Wednesday, October 30, 2019

Committed Role Playing

Inspirational song: I Eat Cannibals (Toto Coelo)

“I don’t feel like I’m welcome in this group,” he said in his character’s voice. Where can we go with this? It’s a large D&D party, double the average number of player characters, of people who are old enough and experienced enough to stretch the bounds of the type of roles we created for ourselves. His character is a halfling, sort of like a hobbit from the books and movies, and his personality has been hard for the rest of us to crack. When we were on a ship together, he stood apart from us most of the time. My uptight, rule-obsessed Amazon spent most of the ship time split between doing her job guarding a local functionary and mentoring her nieces. The guy who is playing a humanoid frog monk hid from the seawater and the sun. The guy who is playing an injured bird man was sociable, but classic human interaction was a bit alien to him, so we had to approach our assumptions from other angles. The rest of the party is all over the place too, with two dramatically different elves (one the polar opposite of me when it comes to the rule of law and social norms), a guy who is the fantasy world equivalent of Indiana Jones, and an eight year old boy who appears to be able to shape shift into a cat....or maybe it’s the other way around.

While we were sailing, we heard all kinds of crazy rumors about things like raiders on the sea, traders of gems, and cannibals. The halfling only heard about the cannibals, three or four times over. It utterly terrified him. So now here we are, stranded on a beach after a hurricane, half our shipmates missing (like my nieces) or found dead. The terrain is bone dry if we leave the waterline. No trees, no softness, no shade. A rocky coast with one man-made structure, inhabited by a strange little man who scavenges what washes up from the sea. And with one off-hand comment, the halfling is convinced this guy is the cannibal, and moreover, he’s going to kill and eat us.

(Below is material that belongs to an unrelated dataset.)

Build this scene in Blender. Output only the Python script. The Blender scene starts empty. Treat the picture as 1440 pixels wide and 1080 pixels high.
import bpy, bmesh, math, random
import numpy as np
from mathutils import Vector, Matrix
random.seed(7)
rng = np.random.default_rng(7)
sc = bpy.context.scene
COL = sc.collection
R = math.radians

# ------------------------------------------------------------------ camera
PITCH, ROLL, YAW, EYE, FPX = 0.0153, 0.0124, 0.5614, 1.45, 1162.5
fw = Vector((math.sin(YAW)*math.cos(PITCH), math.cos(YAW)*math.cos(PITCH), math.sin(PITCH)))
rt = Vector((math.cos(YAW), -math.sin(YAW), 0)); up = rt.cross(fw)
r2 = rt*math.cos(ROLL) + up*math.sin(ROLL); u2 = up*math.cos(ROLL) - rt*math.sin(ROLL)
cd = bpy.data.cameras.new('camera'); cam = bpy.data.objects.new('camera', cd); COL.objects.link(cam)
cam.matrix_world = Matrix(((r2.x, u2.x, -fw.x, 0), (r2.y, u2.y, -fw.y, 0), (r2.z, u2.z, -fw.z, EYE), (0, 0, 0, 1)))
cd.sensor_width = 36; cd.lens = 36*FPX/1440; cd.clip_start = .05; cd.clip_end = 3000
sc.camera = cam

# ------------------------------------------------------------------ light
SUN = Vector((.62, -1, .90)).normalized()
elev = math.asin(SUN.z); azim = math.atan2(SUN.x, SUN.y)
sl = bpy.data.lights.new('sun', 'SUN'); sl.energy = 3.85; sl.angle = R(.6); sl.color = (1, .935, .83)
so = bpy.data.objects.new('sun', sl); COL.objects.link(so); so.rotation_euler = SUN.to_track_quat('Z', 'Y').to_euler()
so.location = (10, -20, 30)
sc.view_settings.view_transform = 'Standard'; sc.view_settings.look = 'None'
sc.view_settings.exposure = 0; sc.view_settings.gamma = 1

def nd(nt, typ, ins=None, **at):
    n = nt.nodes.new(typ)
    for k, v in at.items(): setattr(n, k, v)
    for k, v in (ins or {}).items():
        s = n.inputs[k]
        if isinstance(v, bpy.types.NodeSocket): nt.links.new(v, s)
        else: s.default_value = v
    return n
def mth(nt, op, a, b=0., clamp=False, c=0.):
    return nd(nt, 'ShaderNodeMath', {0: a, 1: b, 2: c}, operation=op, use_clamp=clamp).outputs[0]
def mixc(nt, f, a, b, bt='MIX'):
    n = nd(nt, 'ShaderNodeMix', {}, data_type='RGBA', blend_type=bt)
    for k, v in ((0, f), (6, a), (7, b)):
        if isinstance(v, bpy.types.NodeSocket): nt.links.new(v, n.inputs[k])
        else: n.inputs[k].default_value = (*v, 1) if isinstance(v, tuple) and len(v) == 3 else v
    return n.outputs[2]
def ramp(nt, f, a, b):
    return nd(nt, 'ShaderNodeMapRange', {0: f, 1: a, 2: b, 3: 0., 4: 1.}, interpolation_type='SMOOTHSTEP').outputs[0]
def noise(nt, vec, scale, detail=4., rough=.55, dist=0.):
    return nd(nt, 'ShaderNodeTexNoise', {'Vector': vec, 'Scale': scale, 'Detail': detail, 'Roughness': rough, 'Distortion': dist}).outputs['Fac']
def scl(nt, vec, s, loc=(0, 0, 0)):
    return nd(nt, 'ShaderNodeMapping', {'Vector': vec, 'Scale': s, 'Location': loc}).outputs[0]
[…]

We’re in a tough place, shipwrecked and lost. We are missing most of our supplies, most of our clothes, and most of our weapons. We would have all died when the eye of the hurricane kept moving over the top of us, and the storm returned. Without his stone shelter, there would have been nothing left of us. So when we were burying bodies of the ship’s crew members who didn’t survive, it didn’t help our situation any to have the weird little man shrug and say, “meat is meat, boy.” I don’t want to have to chase the halfling a mile down the beach again, next time he gets scared of a man who has thus far been nothing but gentle and generous. So how do I hide from him that while I was helping bury our dead, our host took a little detour to make jerky out of a sailor’s quadriceps? I’m not sure how I feel about it myself.